▸ **REQUIREMENT**
Your task is to reproduce the material exactly.

>> start

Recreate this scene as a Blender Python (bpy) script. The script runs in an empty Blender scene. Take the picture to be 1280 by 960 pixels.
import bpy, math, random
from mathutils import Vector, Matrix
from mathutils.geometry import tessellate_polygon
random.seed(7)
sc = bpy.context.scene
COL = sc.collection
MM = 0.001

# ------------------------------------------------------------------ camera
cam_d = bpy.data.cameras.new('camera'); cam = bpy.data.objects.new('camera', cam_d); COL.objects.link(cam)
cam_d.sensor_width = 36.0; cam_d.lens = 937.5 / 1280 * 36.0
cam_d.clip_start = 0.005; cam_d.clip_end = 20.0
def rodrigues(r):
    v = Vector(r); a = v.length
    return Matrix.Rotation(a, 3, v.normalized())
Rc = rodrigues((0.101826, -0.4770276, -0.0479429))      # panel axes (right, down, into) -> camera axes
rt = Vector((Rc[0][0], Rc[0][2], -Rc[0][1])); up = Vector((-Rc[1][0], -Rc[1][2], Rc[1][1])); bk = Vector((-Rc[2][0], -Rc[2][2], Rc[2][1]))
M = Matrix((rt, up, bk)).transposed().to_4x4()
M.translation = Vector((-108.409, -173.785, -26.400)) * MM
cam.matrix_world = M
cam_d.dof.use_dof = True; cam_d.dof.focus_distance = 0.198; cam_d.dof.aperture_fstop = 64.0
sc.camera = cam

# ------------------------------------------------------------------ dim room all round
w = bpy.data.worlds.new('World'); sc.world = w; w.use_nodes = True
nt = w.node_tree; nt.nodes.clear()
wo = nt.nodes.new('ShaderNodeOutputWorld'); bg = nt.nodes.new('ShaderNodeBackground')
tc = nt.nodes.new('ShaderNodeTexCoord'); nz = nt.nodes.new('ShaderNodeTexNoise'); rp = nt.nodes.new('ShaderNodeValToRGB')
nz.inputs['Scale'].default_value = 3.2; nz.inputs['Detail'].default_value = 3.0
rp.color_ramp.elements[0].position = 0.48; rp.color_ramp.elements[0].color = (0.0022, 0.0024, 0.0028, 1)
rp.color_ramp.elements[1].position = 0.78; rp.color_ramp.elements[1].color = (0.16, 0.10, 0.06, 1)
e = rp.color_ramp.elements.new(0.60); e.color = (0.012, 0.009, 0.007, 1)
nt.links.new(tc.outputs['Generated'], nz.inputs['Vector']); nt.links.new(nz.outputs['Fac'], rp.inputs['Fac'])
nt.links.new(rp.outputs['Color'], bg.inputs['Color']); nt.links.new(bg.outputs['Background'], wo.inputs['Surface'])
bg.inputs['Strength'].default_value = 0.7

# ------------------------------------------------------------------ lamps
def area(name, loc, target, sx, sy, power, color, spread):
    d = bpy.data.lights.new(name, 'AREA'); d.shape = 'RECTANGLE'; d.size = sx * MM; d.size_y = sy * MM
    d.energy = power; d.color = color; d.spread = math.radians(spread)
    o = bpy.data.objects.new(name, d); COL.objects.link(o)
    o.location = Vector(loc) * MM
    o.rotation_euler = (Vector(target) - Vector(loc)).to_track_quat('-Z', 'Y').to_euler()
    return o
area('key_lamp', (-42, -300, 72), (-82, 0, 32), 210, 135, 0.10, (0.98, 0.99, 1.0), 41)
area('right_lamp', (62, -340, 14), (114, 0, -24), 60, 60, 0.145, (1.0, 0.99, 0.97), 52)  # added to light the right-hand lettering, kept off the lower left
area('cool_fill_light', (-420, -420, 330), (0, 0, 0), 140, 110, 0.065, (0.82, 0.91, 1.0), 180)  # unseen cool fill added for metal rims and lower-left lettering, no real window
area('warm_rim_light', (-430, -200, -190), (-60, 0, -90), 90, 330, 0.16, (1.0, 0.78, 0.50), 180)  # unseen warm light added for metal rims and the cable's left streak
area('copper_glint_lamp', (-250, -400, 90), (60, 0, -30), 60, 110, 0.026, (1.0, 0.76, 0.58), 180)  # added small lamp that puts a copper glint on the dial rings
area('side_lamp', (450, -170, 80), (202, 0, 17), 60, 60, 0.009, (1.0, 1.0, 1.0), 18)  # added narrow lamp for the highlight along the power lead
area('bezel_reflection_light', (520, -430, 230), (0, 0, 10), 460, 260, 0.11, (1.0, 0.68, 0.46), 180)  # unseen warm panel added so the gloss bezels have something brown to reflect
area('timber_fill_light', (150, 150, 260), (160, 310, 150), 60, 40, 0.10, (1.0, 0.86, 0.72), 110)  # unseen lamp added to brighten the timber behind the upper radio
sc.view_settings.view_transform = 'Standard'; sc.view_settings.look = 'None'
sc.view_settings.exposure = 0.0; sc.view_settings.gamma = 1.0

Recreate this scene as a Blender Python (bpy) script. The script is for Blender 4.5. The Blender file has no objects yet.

>> end

▸ **RESULT OF THIS TASK**
Recreate this scene as a Blender Python (bpy) script. The script runs in an empty Blender scene. Take the picture to be 1280 by 960 pixels.
import bpy, math, random
from mathutils import Vector, Matrix
from mathutils.geometry import tessellate_polygon
random.seed(7)
sc = bpy.context.scene
COL = sc.collection
MM = 0.001

# ------------------------------------------------------------------ camera
cam_d = bpy.data.cameras.new('camera'); cam = bpy.data.objects.new('camera', cam_d); COL.objects.link(cam)
cam_d.sensor_width = 36.0; cam_d.lens = 937.5 / 1280 * 36.0
cam_d.clip_start = 0.005; cam_d.clip_end = 20.0
def rodrigues(r):
    v = Vector(r); a = v.length
    return Matrix.Rotation(a, 3, v.normalized())
Rc = rodrigues((0.101826, -0.4770276, -0.0479429))      # panel axes (right, down, into) -> camera axes
rt = Vector((Rc[0][0], Rc[0][2], -Rc[0][1])); up = Vector((-Rc[1][0], -Rc[1][2], Rc[1][1])); bk = Vector((-Rc[2][0], -Rc[2][2], Rc[2][1]))
M = Matrix((rt, up, bk)).transposed().to_4x4()
M.translation = Vector((-108.409, -173.785, -26.400)) * MM
cam.matrix_world = M
cam_d.dof.use_dof = True; cam_d.dof.focus_distance = 0.198; cam_d.dof.aperture_fstop = 64.0
sc.camera = cam

# ------------------------------------------------------------------ dim room all round
w = bpy.data.worlds.new('World'); sc.world = w; w.use_nodes = True
nt = w.node_tree; nt.nodes.clear()
wo = nt.nodes.new('ShaderNodeOutputWorld'); bg = nt.nodes.new('ShaderNodeBackground')
tc = nt.nodes.new('ShaderNodeTexCoord'); nz = nt.nodes.new('ShaderNodeTexNoise'); rp = nt.nodes.new('ShaderNodeValToRGB')
nz.inputs['Scale'].default_value = 3.2; nz.inputs['Detail'].default_value = 3.0
rp.color_ramp.elements[0].position = 0.48; rp.color_ramp.elements[0].color = (0.0022, 0.0024, 0.0028, 1)
rp.color_ramp.elements[1].position = 0.78; rp.color_ramp.elements[1].color = (0.16, 0.10, 0.06, 1)
e = rp.color_ramp.elements.new(0.60); e.color = (0.012, 0.009, 0.007, 1)
nt.links.new(tc.outputs['Generated'], nz.inputs['Vector']); nt.links.new(nz.outputs['Fac'], rp.inputs['Fac'])
nt.links.new(rp.outputs['Color'], bg.inputs['Color']); nt.links.new(bg.outputs['Background'], wo.inputs['Surface'])
bg.inputs['Strength'].default_value = 0.7

# ------------------------------------------------------------------ lamps
def area(name, loc, target, sx, sy, power, color, spread):
    d = bpy.data.lights.new(name, 'AREA'); d.shape = 'RECTANGLE'; d.size = sx * MM; d.size_y = sy * MM
    d.energy = power; d.color = color; d.spread = math.radians(spread)
    o = bpy.data.objects.new(name, d); COL.objects.link(o)
    o.location = Vector(loc) * MM
    o.rotation_euler = (Vector(target) - Vector(loc)).to_track_quat('-Z', 'Y').to_euler()
    return o
area('key_lamp', (-42, -300, 72), (-82, 0, 32), 210, 135, 0.10, (0.98, 0.99, 1.0), 41)
area('right_lamp', (62, -340, 14), (114, 0, -24), 60, 60, 0.145, (1.0, 0.99, 0.97), 52)  # added to light the right-hand lettering, kept off the lower left
area('cool_fill_light', (-420, -420, 330), (0, 0, 0), 140, 110, 0.065, (0.82, 0.91, 1.0), 180)  # unseen cool fill added for metal rims and lower-left lettering, no real window
area('warm_rim_light', (-430, -200, -190), (-60, 0, -90), 90, 330, 0.16, (1.0, 0.78, 0.50), 180)  # unseen warm light added for metal rims and the cable's left streak
area('copper_glint_lamp', (-250, -400, 90), (60, 0, -30), 60, 110, 0.026, (1.0, 0.76, 0.58), 180)  # added small lamp that puts a copper glint on the dial rings
area('side_lamp', (450, -170, 80), (202, 0, 17), 60, 60, 0.009, (1.0, 1.0, 1.0), 18)  # added narrow lamp for the highlight along the power lead
area('bezel_reflection_light', (520, -430, 230), (0, 0, 10), 460, 260, 0.11, (1.0, 0.68, 0.46), 180)  # unseen warm panel added so the gloss bezels have something brown to reflect
area('timber_fill_light', (150, 150, 260), (160, 310, 150), 60, 40, 0.10, (1.0, 0.86, 0.72), 110)  # unseen lamp added to brighten the timber behind the upper radio
sc.view_settings.view_transform = 'Standard'; sc.view_settings.look = 'None'
sc.view_settings.exposure = 0.0; sc.view_settings.gamma = 1.0

Recreate this scene as a Blender Python (bpy) script. The script is for Blender 4.5. The Blender file has no objects yet.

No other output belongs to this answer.